Provided entries:

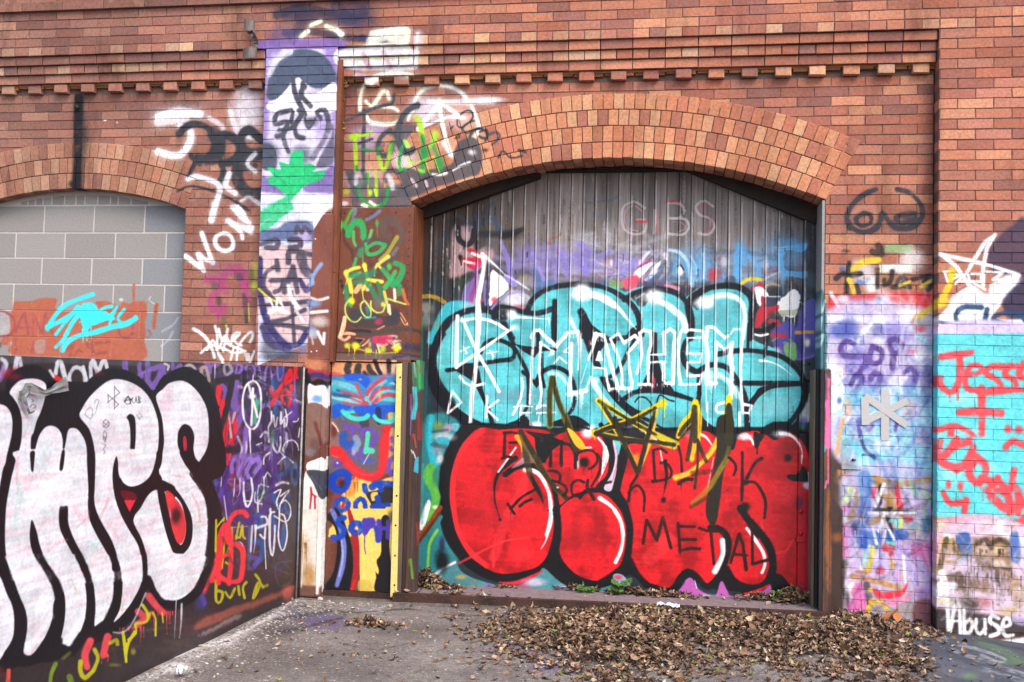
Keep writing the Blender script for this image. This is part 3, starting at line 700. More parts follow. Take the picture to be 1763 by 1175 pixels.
# ------------------------------------------------------------------ low steel wall coming towards us on the left
lw = thing('low_steel_wall', (-2.5, -1.8, 0), 'waist-high steel sheet wall on the left carrying huge silver bubble letters', 'low wall')
nP = np.array([_pu[1], -_pu[0], 0.])
def PH(px, py, dx=0.): return hit(px, py, cL.O+nP*dx, nP)
yE = -.17; PL = [(-3.62, 0), (yE, 0)]
zfar = float(PH(524, 632)[2]); znear = float(PH(0, 612)[2]); yn = float(PH(0, 612)[1]); slope = (zfar-znear)/(yE-yn); ztop = lambda y: zfar+(y-yE)*slope
mb = MB(); N_ = 24
for i in range(N_):
    ya = -3.62+(yE+3.62)*i/N_; yb = -3.62+(yE+3.62)*(i+1)/N_
    P = lambda y, z, t: (panx(y)-t, y, z)
    mb.face([P(ya, -.06, 0), P(yb, -.06, 0), P(yb, ztop(yb), 0), P(ya, ztop(ya), 0)])
    mb.face([P(yb, -.06, .05), P(ya, -.06, .05), P(ya, ztop(ya), .05), P(yb, ztop(yb), .05)])
    mb.face([P(ya, ztop(ya), 0), P(yb, ztop(yb), 0), P(yb, ztop(yb), .05), P(ya, ztop(ya), .05)])
mb.face([P(yE, -.06, 0), P(yE, -.06, .05), P(yE, ztop(yE), .05), P(yE, ztop(yE), 0)]); mb.face([P(-3.62, -.06, .05), P(-3.62, -.06, 0), P(-3.62, ztop(-3.62), 0), P(-3.62, ztop(-3.62), .05)])
mb.build('sheet', M['panel'], lw, cL)
mb = MB(); X = panx(yE); mb.tube([(X+.006, yE-.018, -.02), (X+.006, yE-.018, ztop(yE)-.005)], .007, 8, L(150, 146, 150)); mb.build('weld_bead', painted('weld', b_attr(30, .4), None, .5, bd=.002), lw, smooth=True)
mb = MB(); mb.box(X-.05, X+.012, yE+.0015, yE+.04, -.02, ztop(yE)-.01, L(34, 28, 28), .003); mb.build('end_angle', painted('tar_black', b_attr(50, .3), None, .6, bd=.004), lw)

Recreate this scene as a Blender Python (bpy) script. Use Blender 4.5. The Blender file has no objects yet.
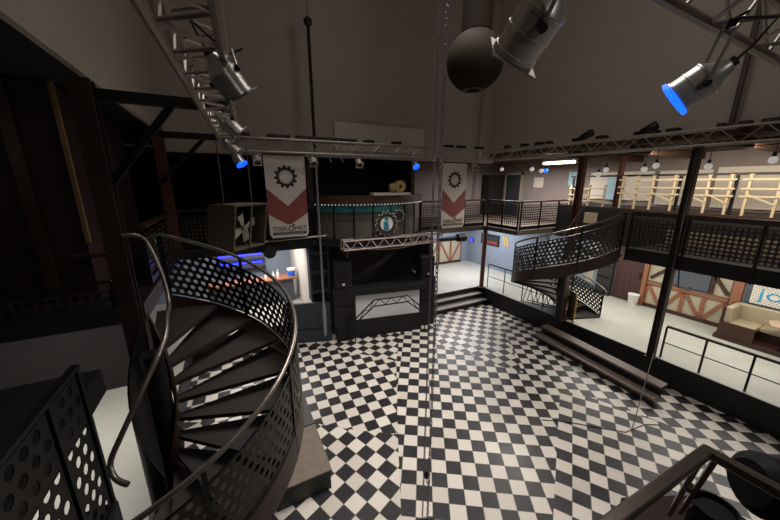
import bpy, math, random
from math import sin, cos, pi, radians as R
from mathutils import Vector as V
random.seed(7)
S = bpy.context.scene
COL = S.collection

# ---------------------------------------------------------------- materials
def lin(h):
    h = h.lstrip('#')
    o = []
    for i in (0, 2, 4):
        c = int(h[i:i+2], 16) / 255
        o.append(c / 12.92 if c <= .04045 else ((c + .055) / 1.055) ** 2.4)
    return (*o, 1)

def mat(name, hexcol, rough=.6, metal=0, var=.25, scale=6, bump=0, stretch=None, emit=0, spec=.5):
    m = bpy.data.materials.new(name); m.use_nodes = True
    nt = m.node_tree; b = nt.nodes['Principled BSDF']
    b.inputs['Roughness'].default_value = rough
    b.inputs['Metallic'].default_value = metal
    b.inputs['Specular IOR Level'].default_value = spec
    c = lin(hexcol)
    tc = nt.nodes.new('ShaderNodeTexCoord')
    no = nt.nodes.new('ShaderNodeTexNoise'); no.inputs['Scale'].default_value = scale
    no.inputs['Detail'].default_value = 5
    src = tc.outputs['Object']
    if stretch:
        mp = nt.nodes.new('ShaderNodeMapping'); mp.inputs['Scale'].default_value = stretch
        nt.links.new(src, mp.inputs[0]); src = mp.outputs[0]
    nt.links.new(src, no.inputs['Vector'])
    mx = nt.nodes.new('ShaderNodeMix'); mx.data_type = 'RGBA'
    mx.inputs[6].default_value = (*[x * (1 - var) for x in c[:3]], 1)
    mx.inputs[7].default_value = (*[min(1, x * (1 + var)) for x in c[:3]], 1)
    nt.links.new(no.outputs['Fac'], mx.inputs[0])
    nt.links.new(mx.outputs[2], b.inputs['Base Color'])
    if bump:
        bp = nt.nodes.new('ShaderNodeBump'); bp.inputs['Strength'].default_value = bump
        bp.inputs['Distance'].default_value = .01
        nt.links.new(no.outputs['Fac'], bp.inputs['Height']); nt.links.new(bp.outputs[0], b.inputs['Normal'])
    if emit:
        b.inputs['Emission Color'].default_value = c
        b.inputs['Emission Strength'].default_value = emit
    return m

def tile_mat():
    m = bpy.data.materials.new('checker_tiles'); m.use_nodes = True
    nt = m.node_tree; N = nt.nodes.new; L = nt.links.new
    b = nt.nodes['Principled BSDF']
    uv = N('ShaderNodeUVMap')
    sep = N('ShaderNodeSeparateXYZ'); L(uv.outputs[0], sep.inputs[0])
    def mth(op, a, bb=None):
        n = N('ShaderNodeMath'); n.operation = op
        for k, x in enumerate((a, bb)):
            if x is None: continue
            if isinstance(x, (int, float)): n.inputs[k].default_value = x
            else: L(x, n.inputs[k])
        return n.outputs[0]
    fx, fy = mth('FLOOR', sep.outputs[0]), mth('FLOOR', sep.outputs[1])
    par = mth('FLOORED_MODULO', mth('ADD', fx, fy), 2)
    cmb = N('ShaderNodeCombineXYZ'); L(fx, cmb.inputs[0]); L(fy, cmb.inputs[1])
    wn = N('ShaderNodeTexWhiteNoise'); wn.noise_dimensions = '2D'; L(cmb.outputs[0], wn.inputs['Vector'])
    tc = N('ShaderNodeTexCoord')
    n1 = N('ShaderNodeTexNoise'); n1.inputs['Scale'].default_value = 14; n1.inputs['Detail'].default_value = 6
    L(tc.outputs['Object'], n1.inputs['Vector'])
    f = mth('ADD', mth('MULTIPLY', wn.outputs['Value'], .6), mth('MULTIPLY', n1.outputs['Fac'], .4))
    lt = N('ShaderNodeMix'); lt.data_type = 'RGBA'; lt.inputs[6].default_value = lin('#c0b7ad'); lt.inputs[7].default_value = lin('#dcd4ca'); L(f, lt.inputs[0])
    dk = N('ShaderNodeMix'); dk.data_type = 'RGBA'; dk.inputs[6].default_value = lin('#1d1b1f'); dk.inputs[7].default_value = lin('#302c30'); L(f, dk.inputs[0])
    mx = N('ShaderNodeMix'); mx.data_type = 'RGBA'; L(par, mx.inputs[0]); L(lt.outputs[2], mx.inputs[6]); L(dk.outputs[2], mx.inputs[7])
    # grout line
    ax = mth('ABSOLUTE', mth('SUBTRACT', mth('FRACT', sep.outputs[0]), .5))
    ay = mth('ABSOLUTE', mth('SUBTRACT', mth('FRACT', sep.outputs[1]), .5))
    gr = mth('GREATER_THAN', mth('MAXIMUM', ax, ay), .484)
    g = N('ShaderNodeMix'); g.data_type = 'RGBA'; L(gr, g.inputs[0]); L(mx.outputs[2], g.inputs[6]); g.inputs[7].default_value = lin('#6f675f')
    L(g.outputs[2], b.inputs['Base Color'])
    n2 = N('ShaderNodeTexNoise'); n2.inputs['Scale'].default_value = 2.2; n2.inputs['Detail'].default_value = 4
    L(tc.outputs['Object'], n2.inputs['Vector'])
    mr = N('ShaderNodeMapRange'); mr.inputs['To Min'].default_value = .26; mr.inputs['To Max'].default_value = .5
    L(n2.outputs['Fac'], mr.inputs[0]); L(mr.outputs[0], b.inputs['Roughness'])
    return m

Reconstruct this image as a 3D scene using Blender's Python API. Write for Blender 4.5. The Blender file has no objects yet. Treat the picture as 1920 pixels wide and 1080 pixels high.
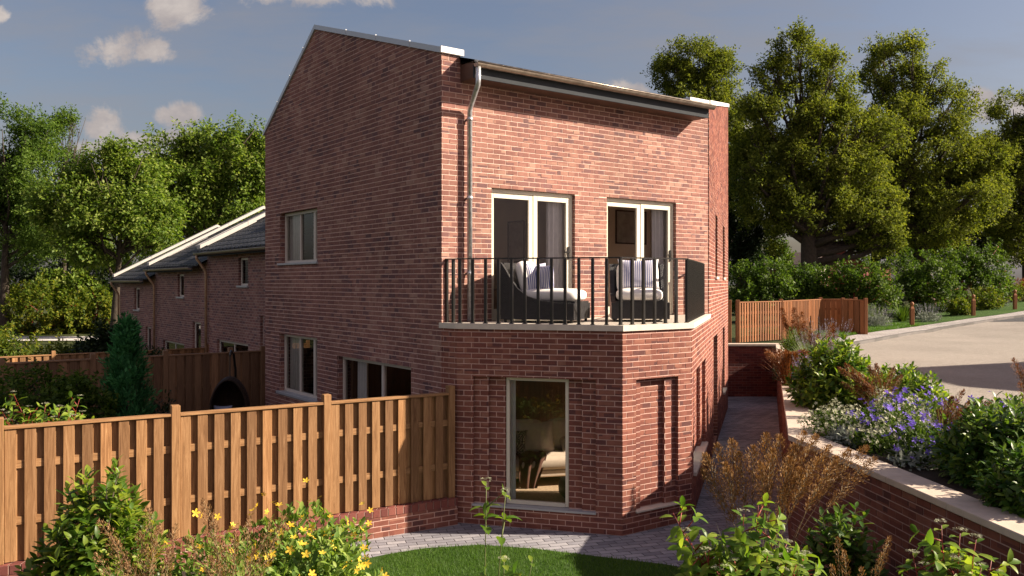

Exercise brief: Repeat every record precisely. Any picture among them stays out of the copy.

The output:
Keep writing the Blender script for this image. This is part 3, starting at line 700. More parts follow. Take the picture to be 1763 by 1175 pixels.
# ------------------------------------------------------------------ low steel wall coming towards us on the left
lw = thing('low_steel_wall', (-2.5, -1.8, 0), 'waist-high steel sheet wall on the left carrying huge silver bubble letters', 'low wall')
nP = np.array([_pu[1], -_pu[0], 0.])
def PH(px, py, dx=0.): return hit(px, py, cL.O+nP*dx, nP)
yE = -.17; PL = [(-3.62, 0), (yE, 0)]
zfar = float(PH(524, 632)[2]); znear = float(PH(0, 612)[2]); yn = float(PH(0, 612)[1]); slope = (zfar-znear)/(yE-yn); ztop = lambda y: zfar+(y-yE)*slope
mb = MB(); N_ = 24
for i in range(N_):
    ya = -3.62+(yE+3.62)*i/N_; yb = -3.62+(yE+3.62)*(i+1)/N_
    P = lambda y, z, t: (panx(y)-t, y, z)
    mb.face([P(ya, -.06, 0), P(yb, -.06, 0), P(yb, ztop(yb), 0), P(ya, ztop(ya), 0)])
    mb.face([P(yb, -.06, .05), P(ya, -.06, .05), P(ya, ztop(ya), .05), P(yb, ztop(yb), .05)])
    mb.face([P(ya, ztop(ya), 0), P(yb, ztop(yb), 0), P(yb, ztop(yb), .05), P(ya, ztop(ya), .05)])
mb.face([P(yE, -.06, 0), P(yE, -.06, .05), P(yE, ztop(yE), .05), P(yE, ztop(yE), 0)]); mb.face([P(-3.62, -.06, .05), P(-3.62, -.06, 0), P(-3.62, ztop(-3.62), 0), P(-3.62, ztop(-3.62), .05)])
mb.build('sheet', M['panel'], lw, cL)
mb = MB(); X = panx(yE); mb.tube([(X+.006, yE-.018, -.02), (X+.006, yE-.018, ztop(yE)-.005)], .007, 8, L(150, 146, 150)); mb.build('weld_bead', painted('weld', b_attr(30, .4), None, .5, bd=.002), lw, smooth=True)
mb = MB(); mb.box(X-.05, X+.012, yE+.0015, yE+.04, -.02, ztop(yE)-.01, L(34, 28, 28), .003); mb.build('end_angle', painted('tar_black', b_attr(50, .3), None, .6, bd=.004), lw)

Recreate this scene as a Blender Python (bpy) script. Use Blender 4.5. The Blender file has no objects yet.
import bpy, math, random
from math import sin, cos, pi, radians as R
from mathutils import Vector as V
random.seed(7)
S = bpy.context.scene
COL = S.collection

# ---------------------------------------------------------------- materials
def lin(h):
    h = h.lstrip('#')
    o = []
    for i in (0, 2, 4):
        c = int(h[i:i+2], 16) / 255
        o.append(c / 12.92 if c <= .04045 else ((c + .055) / 1.055) ** 2.4)
    return (*o, 1)

def mat(name, hexcol, rough=.6, metal=0, var=.25, scale=6, bump=0, stretch=None, emit=0, spec=.5):
    m = bpy.data.materials.new(name); m.use_nodes = True
    nt = m.node_tree; b = nt.nodes['Principled BSDF']
    b.inputs['Roughness'].default_value = rough
    b.inputs['Metallic'].default_value = metal
    b.inputs['Specular IOR Level'].default_value = spec
    c = lin(hexcol)
    tc = nt.nodes.new('ShaderNodeTexCoord')
    no = nt.nodes.new('ShaderNodeTexNoise'); no.inputs['Scale'].default_value = scale
    no.inputs['Detail'].default_value = 5
    src = tc.outputs['Object']
    if stretch:
        mp = nt.nodes.new('ShaderNodeMapping'); mp.inputs['Scale'].default_value = stretch
        nt.links.new(src, mp.inputs[0]); src = mp.outputs[0]
    nt.links.new(src, no.inputs['Vector'])
    mx = nt.nodes.new('ShaderNodeMix'); mx.data_type = 'RGBA'
    mx.inputs[6].default_value = (*[x * (1 - var) for x in c[:3]], 1)
    mx.inputs[7].default_value = (*[min(1, x * (1 + var)) for x in c[:3]], 1)
    nt.links.new(no.outputs['Fac'], mx.inputs[0])
    nt.links.new(mx.outputs[2], b.inputs['Base Color'])
    if bump:
        bp = nt.nodes.new('ShaderNodeBump'); bp.inputs['Strength'].default_value = bump
        bp.inputs['Distance'].default_value = .01
        nt.links.new(no.outputs['Fac'], bp.inputs['Height']); nt.links.new(bp.outputs[0], b.inputs['Normal'])
    if emit:
        b.inputs['Emission Color'].default_value = c
        b.inputs['Emission Strength'].default_value = emit
    return m

def tile_mat():
    m = bpy.data.materials.new('checker_tiles'); m.use_nodes = True
    nt = m.node_tree; N = nt.nodes.new; L = nt.links.new
    b = nt.nodes['Principled BSDF']
    uv = N('ShaderNodeUVMap')
    sep = N('ShaderNodeSeparateXYZ'); L(uv.outputs[0], sep.inputs[0])
    def mth(op, a, bb=None):
        n = N('ShaderNodeMath'); n.operation = op
        for k, x in enumerate((a, bb)):
            if x is None: continue
            if isinstance(x, (int, float)): n.inputs[k].default_value = x
            else: L(x, n.inputs[k])
        return n.outputs[0]
    fx, fy = mth('FLOOR', sep.outputs[0]), mth('FLOOR', sep.outputs[1])
    par = mth('FLOORED_MODULO', mth('ADD', fx, fy), 2)
    cmb = N('ShaderNodeCombineXYZ'); L(fx, cmb.inputs[0]); L(fy, cmb.inputs[1])
    wn = N('ShaderNodeTexWhiteNoise'); wn.noise_dimensions = '2D'; L(cmb.outputs[0], wn.inputs['Vector'])
    tc = N('ShaderNodeTexCoord')
    n1 = N('ShaderNodeTexNoise'); n1.inputs['Scale'].default_value = 14; n1.inputs['Detail'].default_value = 6
    L(tc.outputs['Object'], n1.inputs['Vector'])
    f = mth('ADD', mth('MULTIPLY', wn.outputs['Value'], .6), mth('MULTIPLY', n1.outputs['Fac'], .4))
    lt = N('ShaderNodeMix'); lt.data_type = 'RGBA'; lt.inputs[6].default_value = lin('#c0b7ad'); lt.inputs[7].default_value = lin('#dcd4ca'); L(f, lt.inputs[0])
    dk = N('ShaderNodeMix'); dk.data_type = 'RGBA'; dk.inputs[6].default_value = lin('#1d1b1f'); dk.inputs[7].default_value = lin('#302c30'); L(f, dk.inputs[0])
    mx = N('ShaderNodeMix'); mx.data_type = 'RGBA'; L(par, mx.inputs[0]); L(lt.outputs[2], mx.inputs[6]); L(dk.outputs[2], mx.inputs[7])
    # grout line
    ax = mth('ABSOLUTE', mth('SUBTRACT', mth('FRACT', sep.outputs[0]), .5))
    ay = mth('ABSOLUTE', mth('SUBTRACT', mth('FRACT', sep.outputs[1]), .5))
    gr = mth('GREATER_THAN', mth('MAXIMUM', ax, ay), .484)
    g = N('ShaderNodeMix'); g.data_type = 'RGBA'; L(gr, g.inputs[0]); L(mx.outputs[2], g.inputs[6]); g.inputs[7].default_value = lin('#6f675f')
    L(g.outputs[2], b.inputs['Base Color'])
    n2 = N('ShaderNodeTexNoise'); n2.inputs['Scale'].default_value = 2.2; n2.inputs['Detail'].default_value = 4
    L(tc.outputs['Object'], n2.inputs['Vector'])
    mr = N('ShaderNodeMapRange'); mr.inputs['To Min'].default_value = .26; mr.inputs['To Max'].default_value = .5
    L(n2.outputs['Fac'], mr.inputs[0]); L(mr.outputs[0], b.inputs['Roughness'])
    return m

Reconstruct this image as a 3D scene using Blender's Python API. Write for Blender 4.5. The Blender file has no objects yet. Treat the picture as 1920 pixels wide and 1080 pixels high.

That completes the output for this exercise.